De par son extériorité objective à la production le mouvement ne peut s’attaquer directement qu’aux institutions de la reproduction et aux réseaux de circulation de la valeur, aux flux. Flux d’informations, flux de marchandises, flux d’individus, flux de pouvoirs, flux d’images, etc. Cette limite est réelle, mais elle est moins gênante à une époque où c’est justement la reproduction qui est centrale et non plus la production. Par contre, l’avantage c’est que le mouvement est en adéquation avec le terrain sur lequel il agit. Il n’a pas à se poser la question de sa plus ou moins grande dépendance à un éventuel mouvement de salarié nécessaire pour bloquer la production. A priori tout le monde peut participer à un blocage immédiat des flux [7].
[1] La coordination nationale refuse leur présence. Sur les façades de certains amphithéâtres où se tiennent les AG on peut lire "Médias, casse-toi".
[2] Une analyse cartographique des mobilisations montrerait sans doute qu’elle est la plus forte dans les zones où le rapport entre densité de population et nombre d’emplois est le plus défavorable (Nord-Ouest et Ouest de la France, Sud ; villes en voie de désindustrialisation) et dans les zones où l’idéologie du travail est la moins prégnante (Sud encore puisque paraît-il "la misère est plus supportable au soleil"…).
[3] Il n’est pas rare d’entendre les anti-blocage qualifier les partisans actifs du mouvement, de "petits bourges" qui parlent de révolution mais ignorent tout des lois universelles de l’économie et de la réalité d’une misère des banlieues à laquelle le CPE viendrait répondre.
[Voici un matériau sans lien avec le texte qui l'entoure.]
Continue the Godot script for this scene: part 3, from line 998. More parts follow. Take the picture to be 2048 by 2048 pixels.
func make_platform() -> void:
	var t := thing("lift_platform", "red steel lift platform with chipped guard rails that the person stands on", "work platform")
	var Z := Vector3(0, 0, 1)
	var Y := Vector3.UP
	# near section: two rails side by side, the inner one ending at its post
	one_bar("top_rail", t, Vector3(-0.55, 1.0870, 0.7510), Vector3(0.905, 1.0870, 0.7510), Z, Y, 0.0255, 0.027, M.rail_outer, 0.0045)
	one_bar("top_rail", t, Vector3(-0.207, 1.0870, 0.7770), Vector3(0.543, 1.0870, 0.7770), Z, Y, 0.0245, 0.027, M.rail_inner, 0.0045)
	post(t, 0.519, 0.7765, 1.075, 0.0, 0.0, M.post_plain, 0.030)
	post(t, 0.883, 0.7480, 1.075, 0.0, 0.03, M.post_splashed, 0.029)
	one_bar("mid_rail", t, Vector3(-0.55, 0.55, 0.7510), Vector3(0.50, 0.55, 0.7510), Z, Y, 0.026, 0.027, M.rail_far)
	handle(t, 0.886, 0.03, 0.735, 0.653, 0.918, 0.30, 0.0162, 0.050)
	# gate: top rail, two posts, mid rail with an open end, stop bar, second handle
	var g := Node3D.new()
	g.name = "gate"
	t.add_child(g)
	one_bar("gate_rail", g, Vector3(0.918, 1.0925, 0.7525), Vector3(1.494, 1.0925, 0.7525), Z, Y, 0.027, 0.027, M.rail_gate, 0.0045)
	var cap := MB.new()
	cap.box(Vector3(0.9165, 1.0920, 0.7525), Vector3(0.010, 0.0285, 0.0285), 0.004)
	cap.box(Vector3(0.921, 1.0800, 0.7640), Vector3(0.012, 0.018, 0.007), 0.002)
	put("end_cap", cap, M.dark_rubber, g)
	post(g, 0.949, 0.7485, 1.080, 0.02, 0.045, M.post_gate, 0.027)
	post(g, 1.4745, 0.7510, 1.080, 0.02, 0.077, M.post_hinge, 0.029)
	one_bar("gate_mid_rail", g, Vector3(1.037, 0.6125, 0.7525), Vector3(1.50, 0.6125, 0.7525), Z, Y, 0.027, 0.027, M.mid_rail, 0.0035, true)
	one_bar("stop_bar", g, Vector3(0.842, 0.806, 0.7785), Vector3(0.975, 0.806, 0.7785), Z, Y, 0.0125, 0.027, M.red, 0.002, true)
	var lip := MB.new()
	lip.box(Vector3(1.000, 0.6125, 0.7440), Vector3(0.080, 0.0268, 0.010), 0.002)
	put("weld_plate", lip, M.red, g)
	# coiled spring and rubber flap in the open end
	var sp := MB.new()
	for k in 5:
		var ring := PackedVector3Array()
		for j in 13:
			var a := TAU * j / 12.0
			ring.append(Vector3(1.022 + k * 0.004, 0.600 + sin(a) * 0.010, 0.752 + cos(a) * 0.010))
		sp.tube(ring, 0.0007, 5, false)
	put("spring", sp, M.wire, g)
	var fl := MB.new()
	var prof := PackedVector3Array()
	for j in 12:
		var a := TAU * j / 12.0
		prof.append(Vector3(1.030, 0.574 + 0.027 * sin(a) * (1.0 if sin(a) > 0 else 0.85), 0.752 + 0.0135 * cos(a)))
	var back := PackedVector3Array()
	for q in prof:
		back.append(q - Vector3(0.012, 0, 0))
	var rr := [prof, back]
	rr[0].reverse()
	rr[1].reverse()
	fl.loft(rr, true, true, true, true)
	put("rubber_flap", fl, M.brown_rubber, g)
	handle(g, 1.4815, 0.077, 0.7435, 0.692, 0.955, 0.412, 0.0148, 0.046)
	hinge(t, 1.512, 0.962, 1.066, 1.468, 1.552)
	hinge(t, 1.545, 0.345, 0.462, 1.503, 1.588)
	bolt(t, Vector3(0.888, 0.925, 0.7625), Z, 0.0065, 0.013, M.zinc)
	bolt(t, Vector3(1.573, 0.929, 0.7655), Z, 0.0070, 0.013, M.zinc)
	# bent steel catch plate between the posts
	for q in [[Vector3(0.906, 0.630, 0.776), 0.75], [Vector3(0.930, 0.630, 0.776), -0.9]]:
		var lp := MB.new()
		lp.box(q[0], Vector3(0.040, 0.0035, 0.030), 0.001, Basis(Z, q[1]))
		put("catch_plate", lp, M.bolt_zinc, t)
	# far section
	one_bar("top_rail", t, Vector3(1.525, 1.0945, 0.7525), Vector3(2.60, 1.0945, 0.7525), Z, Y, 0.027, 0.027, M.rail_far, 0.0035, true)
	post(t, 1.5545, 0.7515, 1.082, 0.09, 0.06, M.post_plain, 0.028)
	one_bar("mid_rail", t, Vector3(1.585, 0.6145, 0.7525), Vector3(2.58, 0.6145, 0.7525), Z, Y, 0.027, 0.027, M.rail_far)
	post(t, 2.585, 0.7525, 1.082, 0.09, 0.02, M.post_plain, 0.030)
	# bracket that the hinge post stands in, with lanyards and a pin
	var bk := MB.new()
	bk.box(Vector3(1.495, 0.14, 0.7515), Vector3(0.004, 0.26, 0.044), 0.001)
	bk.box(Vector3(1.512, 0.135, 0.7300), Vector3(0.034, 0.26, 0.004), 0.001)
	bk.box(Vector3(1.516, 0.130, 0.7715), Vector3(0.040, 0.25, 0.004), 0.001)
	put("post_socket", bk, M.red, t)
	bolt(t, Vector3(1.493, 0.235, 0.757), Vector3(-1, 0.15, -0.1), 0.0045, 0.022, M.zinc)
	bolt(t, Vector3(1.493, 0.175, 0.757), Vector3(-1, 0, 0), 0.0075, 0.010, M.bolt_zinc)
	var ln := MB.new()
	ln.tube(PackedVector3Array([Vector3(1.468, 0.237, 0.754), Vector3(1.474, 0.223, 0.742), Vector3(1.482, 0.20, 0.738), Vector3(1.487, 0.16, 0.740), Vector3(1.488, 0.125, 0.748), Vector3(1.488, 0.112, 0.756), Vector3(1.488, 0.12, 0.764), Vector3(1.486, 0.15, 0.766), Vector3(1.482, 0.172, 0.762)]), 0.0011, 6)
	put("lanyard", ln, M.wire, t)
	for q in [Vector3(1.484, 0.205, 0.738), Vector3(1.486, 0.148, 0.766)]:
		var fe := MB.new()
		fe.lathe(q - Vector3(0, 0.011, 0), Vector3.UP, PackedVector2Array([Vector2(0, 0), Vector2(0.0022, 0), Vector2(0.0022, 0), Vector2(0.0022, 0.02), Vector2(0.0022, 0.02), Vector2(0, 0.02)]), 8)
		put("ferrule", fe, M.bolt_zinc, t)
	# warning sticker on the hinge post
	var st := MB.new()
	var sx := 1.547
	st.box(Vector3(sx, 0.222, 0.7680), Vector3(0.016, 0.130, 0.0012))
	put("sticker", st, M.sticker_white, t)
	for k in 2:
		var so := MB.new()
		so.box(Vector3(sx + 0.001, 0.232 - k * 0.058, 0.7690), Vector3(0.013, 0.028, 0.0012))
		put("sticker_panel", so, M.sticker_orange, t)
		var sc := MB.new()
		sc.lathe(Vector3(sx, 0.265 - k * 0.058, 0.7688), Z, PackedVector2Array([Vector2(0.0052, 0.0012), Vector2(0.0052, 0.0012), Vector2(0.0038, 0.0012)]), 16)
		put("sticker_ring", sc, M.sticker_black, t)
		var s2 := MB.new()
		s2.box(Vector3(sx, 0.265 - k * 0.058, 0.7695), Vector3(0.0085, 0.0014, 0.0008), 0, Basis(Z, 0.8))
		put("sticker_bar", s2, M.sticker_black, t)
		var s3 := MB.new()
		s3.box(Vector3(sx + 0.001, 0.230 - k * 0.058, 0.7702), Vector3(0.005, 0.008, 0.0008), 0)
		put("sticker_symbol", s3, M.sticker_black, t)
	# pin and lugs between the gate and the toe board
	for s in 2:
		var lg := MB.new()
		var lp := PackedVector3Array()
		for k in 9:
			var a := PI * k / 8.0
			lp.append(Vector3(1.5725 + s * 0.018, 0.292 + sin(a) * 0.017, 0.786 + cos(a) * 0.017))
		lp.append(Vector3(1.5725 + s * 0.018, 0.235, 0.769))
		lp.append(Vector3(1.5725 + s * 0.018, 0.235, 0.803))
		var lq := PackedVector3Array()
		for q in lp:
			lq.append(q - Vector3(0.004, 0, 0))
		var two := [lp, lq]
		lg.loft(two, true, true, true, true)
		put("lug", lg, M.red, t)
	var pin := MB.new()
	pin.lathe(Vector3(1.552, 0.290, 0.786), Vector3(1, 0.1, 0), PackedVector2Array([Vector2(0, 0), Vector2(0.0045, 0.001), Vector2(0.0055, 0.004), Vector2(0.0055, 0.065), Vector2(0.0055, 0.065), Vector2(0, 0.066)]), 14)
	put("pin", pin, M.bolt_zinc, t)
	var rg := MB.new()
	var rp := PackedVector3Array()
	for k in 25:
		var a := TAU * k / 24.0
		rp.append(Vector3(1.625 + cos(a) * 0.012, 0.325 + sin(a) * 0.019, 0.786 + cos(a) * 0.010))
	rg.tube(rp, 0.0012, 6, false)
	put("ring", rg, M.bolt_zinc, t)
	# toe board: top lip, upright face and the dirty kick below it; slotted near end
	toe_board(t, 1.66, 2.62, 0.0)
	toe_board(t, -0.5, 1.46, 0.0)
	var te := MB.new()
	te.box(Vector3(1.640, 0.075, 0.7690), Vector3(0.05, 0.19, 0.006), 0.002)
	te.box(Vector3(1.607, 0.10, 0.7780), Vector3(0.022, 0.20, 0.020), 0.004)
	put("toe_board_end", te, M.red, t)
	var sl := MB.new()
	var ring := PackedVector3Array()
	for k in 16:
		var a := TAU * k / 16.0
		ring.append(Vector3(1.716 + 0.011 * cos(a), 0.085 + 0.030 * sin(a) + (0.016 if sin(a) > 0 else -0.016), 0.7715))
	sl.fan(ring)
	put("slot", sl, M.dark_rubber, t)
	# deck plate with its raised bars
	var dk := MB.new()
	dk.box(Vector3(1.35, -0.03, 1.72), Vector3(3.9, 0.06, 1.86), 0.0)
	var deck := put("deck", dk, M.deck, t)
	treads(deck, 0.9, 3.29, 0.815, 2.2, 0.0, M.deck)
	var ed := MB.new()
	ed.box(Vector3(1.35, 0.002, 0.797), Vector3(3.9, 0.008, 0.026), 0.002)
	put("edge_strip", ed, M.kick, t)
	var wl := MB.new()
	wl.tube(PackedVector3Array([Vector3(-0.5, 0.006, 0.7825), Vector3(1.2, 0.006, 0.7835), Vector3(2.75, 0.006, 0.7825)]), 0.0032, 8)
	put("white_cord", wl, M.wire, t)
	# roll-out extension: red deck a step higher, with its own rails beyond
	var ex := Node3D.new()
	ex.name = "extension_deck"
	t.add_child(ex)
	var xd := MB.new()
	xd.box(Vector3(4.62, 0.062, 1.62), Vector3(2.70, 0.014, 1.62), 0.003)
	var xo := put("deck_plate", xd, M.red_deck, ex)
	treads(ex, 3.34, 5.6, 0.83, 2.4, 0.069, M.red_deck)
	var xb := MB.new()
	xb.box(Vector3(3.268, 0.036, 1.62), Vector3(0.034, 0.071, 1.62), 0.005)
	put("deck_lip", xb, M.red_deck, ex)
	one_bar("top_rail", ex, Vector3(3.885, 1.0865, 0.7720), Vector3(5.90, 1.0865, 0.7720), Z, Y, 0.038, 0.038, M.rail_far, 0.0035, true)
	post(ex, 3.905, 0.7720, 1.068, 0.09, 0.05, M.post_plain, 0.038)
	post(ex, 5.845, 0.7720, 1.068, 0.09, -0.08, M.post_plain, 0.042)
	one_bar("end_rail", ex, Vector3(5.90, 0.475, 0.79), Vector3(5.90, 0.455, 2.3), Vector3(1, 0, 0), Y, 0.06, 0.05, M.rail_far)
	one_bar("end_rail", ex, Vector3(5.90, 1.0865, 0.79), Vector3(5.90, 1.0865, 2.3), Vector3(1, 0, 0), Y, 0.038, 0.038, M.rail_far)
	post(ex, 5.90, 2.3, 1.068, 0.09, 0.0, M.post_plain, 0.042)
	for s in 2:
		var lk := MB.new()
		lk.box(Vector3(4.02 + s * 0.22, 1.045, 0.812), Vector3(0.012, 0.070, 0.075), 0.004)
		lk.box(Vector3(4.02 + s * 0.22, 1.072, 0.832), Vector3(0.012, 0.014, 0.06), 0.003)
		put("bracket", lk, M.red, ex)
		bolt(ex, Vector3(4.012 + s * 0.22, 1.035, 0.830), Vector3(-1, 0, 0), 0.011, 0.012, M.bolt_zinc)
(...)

Ceux qui ont toujours nié l’existence de luttes de classes s’amusent ici à en fabriquer une…pour leur propre cause et profit !
[4] Malgré les efforts en direction de la "génération Tapie" dans les années 80, cette tentation ne commence qu’à décoller en France dans les milieux populaires et se combine à celle des milieux un peu plus aisés où on rêve de réussir en Angleterre, ce pays de cocagne où on pourrait travailler pour s’enrichir et non simplement pour survivre !
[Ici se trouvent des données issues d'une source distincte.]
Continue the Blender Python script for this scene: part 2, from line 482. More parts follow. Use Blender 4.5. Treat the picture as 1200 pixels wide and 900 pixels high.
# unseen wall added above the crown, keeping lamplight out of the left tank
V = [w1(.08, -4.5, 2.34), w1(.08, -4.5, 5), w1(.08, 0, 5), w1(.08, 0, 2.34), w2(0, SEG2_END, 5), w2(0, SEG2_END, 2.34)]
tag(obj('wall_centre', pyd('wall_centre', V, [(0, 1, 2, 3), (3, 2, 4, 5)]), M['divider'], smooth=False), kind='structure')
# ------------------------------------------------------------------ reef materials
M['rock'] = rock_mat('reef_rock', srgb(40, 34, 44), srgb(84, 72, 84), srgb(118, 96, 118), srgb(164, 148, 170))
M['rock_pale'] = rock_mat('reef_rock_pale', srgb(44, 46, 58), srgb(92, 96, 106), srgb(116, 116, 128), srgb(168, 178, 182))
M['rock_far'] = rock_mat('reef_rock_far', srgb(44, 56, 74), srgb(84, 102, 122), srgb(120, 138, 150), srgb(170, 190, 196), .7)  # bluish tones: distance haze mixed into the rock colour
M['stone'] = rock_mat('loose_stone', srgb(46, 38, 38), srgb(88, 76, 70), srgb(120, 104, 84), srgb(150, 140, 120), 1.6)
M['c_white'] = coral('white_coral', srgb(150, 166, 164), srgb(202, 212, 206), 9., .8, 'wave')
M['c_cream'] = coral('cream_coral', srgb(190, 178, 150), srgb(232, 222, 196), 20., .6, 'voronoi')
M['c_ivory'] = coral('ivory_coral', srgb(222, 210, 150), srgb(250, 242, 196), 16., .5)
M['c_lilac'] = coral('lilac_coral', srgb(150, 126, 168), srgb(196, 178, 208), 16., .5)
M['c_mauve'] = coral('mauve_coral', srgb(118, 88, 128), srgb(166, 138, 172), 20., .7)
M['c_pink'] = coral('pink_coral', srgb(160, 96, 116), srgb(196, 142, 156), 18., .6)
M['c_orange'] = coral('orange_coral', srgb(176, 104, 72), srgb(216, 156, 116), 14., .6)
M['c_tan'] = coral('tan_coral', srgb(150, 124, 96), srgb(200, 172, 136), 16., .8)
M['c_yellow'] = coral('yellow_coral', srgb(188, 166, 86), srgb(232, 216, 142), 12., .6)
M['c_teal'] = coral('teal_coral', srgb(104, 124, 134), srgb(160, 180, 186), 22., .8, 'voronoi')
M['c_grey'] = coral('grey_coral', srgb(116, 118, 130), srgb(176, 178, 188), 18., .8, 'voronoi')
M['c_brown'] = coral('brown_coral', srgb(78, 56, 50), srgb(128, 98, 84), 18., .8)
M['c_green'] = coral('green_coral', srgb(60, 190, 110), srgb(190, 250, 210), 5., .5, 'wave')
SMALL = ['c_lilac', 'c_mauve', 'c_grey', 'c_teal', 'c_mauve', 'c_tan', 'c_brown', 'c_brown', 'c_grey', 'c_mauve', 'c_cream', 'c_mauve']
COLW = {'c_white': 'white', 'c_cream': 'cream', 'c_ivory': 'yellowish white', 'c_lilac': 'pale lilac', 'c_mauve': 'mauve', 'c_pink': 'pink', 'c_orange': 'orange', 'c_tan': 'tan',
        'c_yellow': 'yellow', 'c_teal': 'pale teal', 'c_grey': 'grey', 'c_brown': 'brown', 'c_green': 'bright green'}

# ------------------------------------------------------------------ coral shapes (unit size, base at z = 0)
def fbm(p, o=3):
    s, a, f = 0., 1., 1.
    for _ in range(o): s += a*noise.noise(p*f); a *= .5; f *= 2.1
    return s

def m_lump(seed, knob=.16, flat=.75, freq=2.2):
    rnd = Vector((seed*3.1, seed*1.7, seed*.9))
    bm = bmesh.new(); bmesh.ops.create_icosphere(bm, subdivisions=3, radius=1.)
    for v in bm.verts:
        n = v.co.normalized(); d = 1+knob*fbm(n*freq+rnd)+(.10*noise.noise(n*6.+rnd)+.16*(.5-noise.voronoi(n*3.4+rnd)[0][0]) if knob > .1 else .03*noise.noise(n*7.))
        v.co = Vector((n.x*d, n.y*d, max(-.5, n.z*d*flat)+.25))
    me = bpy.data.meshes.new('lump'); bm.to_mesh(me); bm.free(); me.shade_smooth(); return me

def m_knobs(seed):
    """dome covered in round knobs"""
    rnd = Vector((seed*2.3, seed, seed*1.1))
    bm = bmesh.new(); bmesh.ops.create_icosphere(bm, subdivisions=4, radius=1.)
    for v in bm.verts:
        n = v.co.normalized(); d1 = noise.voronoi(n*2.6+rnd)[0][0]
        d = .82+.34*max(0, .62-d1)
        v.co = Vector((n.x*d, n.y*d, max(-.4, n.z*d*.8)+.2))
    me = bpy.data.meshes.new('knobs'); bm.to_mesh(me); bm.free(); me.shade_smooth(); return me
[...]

[5] Les différents services d’ordre qui, depuis le 28 mars, se partagent le travail avec la police officielle ne cherchent pas à éviter les cassages de gueule intempestifs et barbares puisqu’on a même vu, que, pour la police au moins, les ordres sont parfois de ne pas intervenir comme cela avait déjà été le cas à Paris en 2005. Derrière le but avoué d’éviter tout débordement (le terme est déjà parlant en lui-même), il y a la volonté syndicale ou organisationnelle d’en rester à une démonstration de force sans se fixer des objectifs précis (les parcours officiels sont d’ailleurs calculés pour ne jamais rencontrer de tels objectifs potentiels) dans les limites fixées par les règles du jeu syndical et politique. Il ne s’agit surtout pas de faire mal, mais simplement de faire signe !
[6] La "tournée" du 6 avril dernier dans Paris, évitant Montparnasse pour occuper la gare du Nord, puis, déjouant les CRS, pour bloquer le périphérique, a porté cette pratique du vol d’étourneaux à un point d’incandescence élevé.
[7] Ce que les étudiants rennais en lutte viennent de réaliser efficacement au centre de tri, le samedi matin 8 avril avec l’aide de postiers sur place, démontrant par là aussi le sens actuel de la liaison étudiants-travailleurs.